**Given problem**
All lines holding the string "this" are to be shown.

++++ Data section ++++

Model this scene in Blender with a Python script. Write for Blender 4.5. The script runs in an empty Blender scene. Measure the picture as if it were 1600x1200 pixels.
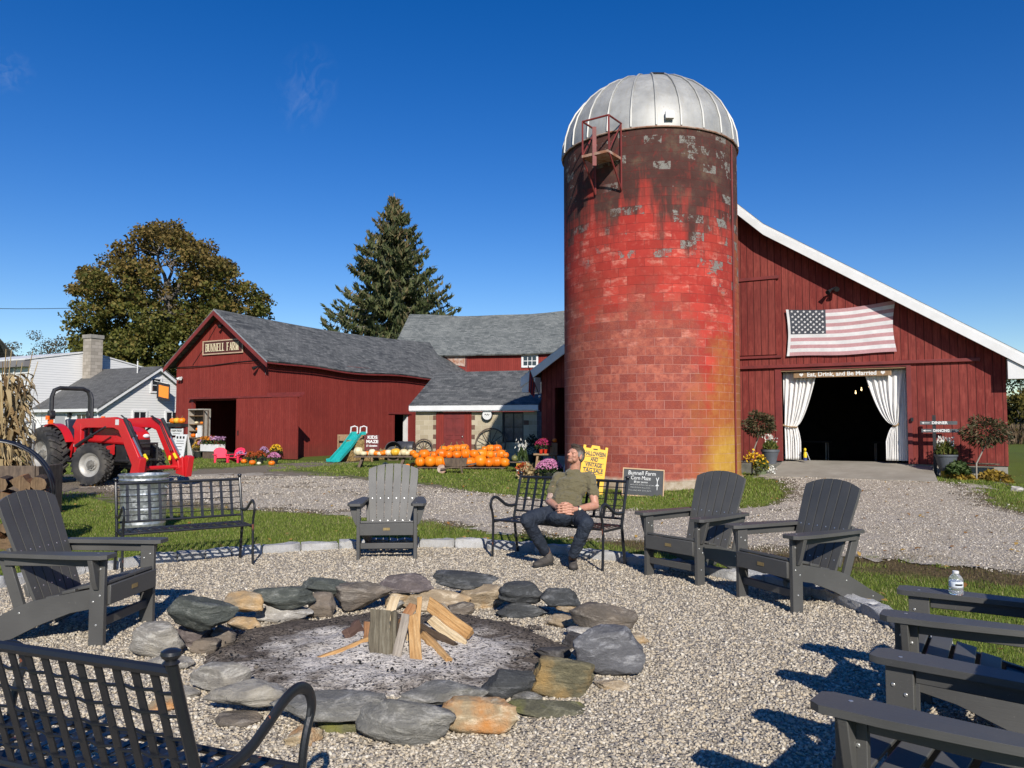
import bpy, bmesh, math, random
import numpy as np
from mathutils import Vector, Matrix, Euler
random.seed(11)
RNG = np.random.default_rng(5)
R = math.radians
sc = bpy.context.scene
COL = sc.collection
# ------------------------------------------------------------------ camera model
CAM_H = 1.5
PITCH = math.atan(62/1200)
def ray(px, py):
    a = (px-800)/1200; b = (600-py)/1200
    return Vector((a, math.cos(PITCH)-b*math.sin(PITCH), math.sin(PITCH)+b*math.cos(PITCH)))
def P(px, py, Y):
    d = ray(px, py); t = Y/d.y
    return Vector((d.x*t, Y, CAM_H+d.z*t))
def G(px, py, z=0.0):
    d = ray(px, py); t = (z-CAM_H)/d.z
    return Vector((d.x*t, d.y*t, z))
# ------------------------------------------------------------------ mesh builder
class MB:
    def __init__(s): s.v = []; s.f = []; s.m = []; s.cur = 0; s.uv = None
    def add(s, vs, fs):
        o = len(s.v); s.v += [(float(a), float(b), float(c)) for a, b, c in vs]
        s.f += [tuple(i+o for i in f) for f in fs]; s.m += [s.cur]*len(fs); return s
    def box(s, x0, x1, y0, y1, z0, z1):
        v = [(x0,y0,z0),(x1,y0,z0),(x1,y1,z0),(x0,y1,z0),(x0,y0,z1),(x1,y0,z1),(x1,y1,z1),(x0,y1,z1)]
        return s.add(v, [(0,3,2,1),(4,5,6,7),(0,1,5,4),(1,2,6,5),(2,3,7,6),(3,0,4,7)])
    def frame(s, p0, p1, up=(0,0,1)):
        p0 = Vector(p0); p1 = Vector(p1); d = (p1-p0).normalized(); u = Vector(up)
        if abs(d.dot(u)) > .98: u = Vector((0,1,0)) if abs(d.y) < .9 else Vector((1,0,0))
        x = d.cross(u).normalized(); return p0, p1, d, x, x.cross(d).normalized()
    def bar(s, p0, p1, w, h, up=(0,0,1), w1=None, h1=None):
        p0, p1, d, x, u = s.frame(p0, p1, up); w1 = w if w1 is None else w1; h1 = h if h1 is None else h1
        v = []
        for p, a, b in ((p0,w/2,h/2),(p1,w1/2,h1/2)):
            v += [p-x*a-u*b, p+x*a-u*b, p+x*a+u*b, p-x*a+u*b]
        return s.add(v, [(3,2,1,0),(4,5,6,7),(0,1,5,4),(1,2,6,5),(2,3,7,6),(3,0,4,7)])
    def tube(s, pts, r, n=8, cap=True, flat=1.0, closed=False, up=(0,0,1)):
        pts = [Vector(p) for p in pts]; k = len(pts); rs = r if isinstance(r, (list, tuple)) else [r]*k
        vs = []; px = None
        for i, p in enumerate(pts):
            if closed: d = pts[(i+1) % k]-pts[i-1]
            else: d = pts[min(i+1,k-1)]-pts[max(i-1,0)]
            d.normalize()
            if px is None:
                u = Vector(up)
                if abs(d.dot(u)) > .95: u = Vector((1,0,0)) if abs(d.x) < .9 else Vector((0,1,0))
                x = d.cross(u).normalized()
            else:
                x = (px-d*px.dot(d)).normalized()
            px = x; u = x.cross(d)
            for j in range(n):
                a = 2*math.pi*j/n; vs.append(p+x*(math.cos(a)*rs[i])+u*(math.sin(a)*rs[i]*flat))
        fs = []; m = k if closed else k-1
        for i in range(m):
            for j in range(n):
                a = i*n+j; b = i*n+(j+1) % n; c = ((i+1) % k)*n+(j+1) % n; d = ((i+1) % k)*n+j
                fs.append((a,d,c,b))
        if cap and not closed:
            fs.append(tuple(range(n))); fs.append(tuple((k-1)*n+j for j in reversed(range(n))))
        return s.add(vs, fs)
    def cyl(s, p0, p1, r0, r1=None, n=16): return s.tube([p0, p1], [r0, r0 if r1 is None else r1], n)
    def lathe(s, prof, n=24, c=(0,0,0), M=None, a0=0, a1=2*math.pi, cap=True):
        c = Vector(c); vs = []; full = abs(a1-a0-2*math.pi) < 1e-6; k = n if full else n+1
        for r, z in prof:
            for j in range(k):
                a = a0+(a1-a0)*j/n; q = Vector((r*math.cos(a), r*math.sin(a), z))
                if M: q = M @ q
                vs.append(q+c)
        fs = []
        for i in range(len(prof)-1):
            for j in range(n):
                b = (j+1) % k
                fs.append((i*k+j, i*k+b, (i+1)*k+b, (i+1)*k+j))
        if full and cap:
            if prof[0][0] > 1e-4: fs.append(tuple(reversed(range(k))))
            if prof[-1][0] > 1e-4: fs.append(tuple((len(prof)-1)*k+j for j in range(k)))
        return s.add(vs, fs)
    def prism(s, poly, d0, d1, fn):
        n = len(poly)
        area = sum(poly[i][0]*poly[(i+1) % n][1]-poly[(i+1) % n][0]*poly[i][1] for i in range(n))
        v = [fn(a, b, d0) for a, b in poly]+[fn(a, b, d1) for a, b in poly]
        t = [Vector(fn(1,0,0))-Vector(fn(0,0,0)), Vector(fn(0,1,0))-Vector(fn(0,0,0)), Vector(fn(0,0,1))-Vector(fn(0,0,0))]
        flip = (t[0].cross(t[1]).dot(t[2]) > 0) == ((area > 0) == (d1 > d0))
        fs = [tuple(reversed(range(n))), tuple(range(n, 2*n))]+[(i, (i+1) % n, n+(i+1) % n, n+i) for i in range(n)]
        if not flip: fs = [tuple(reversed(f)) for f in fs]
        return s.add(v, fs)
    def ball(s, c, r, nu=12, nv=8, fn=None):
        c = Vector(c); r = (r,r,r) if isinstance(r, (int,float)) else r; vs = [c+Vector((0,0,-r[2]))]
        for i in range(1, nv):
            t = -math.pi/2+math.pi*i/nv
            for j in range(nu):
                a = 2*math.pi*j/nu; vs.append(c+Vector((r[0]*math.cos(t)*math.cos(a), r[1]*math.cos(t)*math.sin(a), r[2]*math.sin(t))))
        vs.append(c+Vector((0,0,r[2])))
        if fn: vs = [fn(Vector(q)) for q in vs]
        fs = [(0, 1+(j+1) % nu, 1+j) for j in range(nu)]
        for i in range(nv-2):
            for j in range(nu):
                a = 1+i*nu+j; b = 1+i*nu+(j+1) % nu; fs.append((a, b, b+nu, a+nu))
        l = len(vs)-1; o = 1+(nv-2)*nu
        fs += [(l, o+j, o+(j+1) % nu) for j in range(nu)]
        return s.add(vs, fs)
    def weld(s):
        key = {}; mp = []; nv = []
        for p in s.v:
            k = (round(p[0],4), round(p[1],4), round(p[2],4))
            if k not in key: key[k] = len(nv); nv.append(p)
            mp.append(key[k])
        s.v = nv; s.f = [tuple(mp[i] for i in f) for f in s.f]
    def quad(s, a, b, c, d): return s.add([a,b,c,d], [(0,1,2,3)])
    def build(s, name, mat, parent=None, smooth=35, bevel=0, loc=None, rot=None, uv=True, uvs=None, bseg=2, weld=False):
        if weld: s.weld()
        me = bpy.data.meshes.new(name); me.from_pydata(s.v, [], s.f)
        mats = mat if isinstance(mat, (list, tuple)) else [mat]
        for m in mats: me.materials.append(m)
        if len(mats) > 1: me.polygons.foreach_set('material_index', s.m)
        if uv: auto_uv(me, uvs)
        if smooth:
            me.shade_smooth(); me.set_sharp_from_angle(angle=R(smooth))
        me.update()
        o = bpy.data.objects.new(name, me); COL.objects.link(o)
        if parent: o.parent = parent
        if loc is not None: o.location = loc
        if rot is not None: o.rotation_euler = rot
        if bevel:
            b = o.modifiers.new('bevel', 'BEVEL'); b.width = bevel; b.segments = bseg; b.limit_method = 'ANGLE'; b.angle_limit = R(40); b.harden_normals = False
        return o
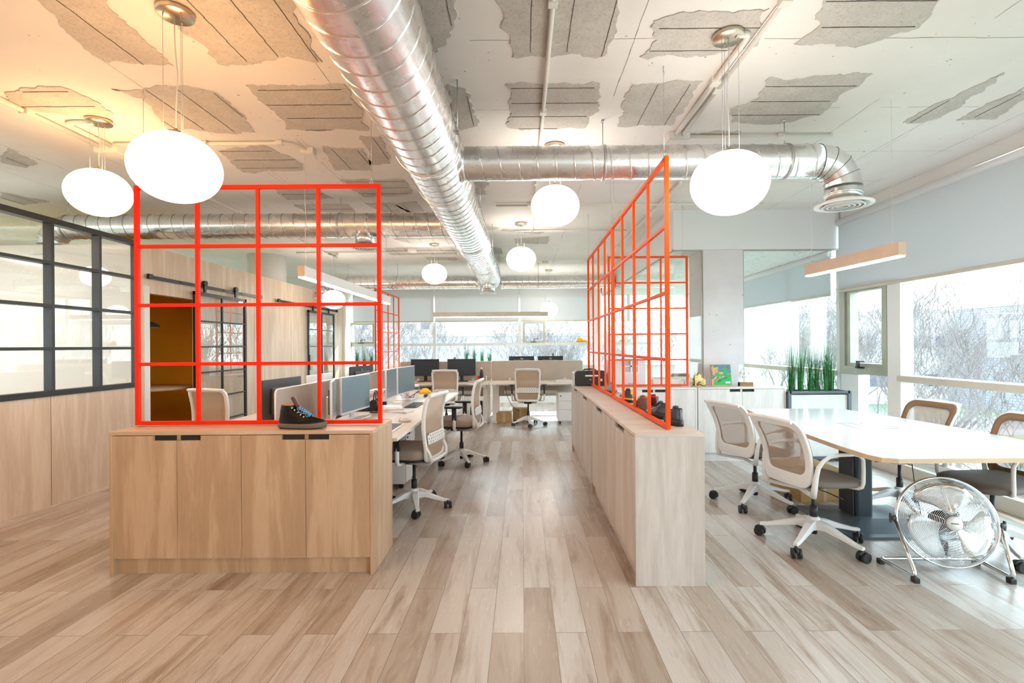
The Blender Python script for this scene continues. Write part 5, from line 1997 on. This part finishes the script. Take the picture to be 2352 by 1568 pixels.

++++

**Reply to the task**
Model this scene in Blender with a Python script. Write for Blender 4.5. The script runs in an empty Blender scene. Measure the picture as if it were 1600x1200 pixels.
The Blender Python script for this scene continues. Write part 5, from line 1997 on. This part finishes the script. Take the picture to be 2352 by 1568 pixels.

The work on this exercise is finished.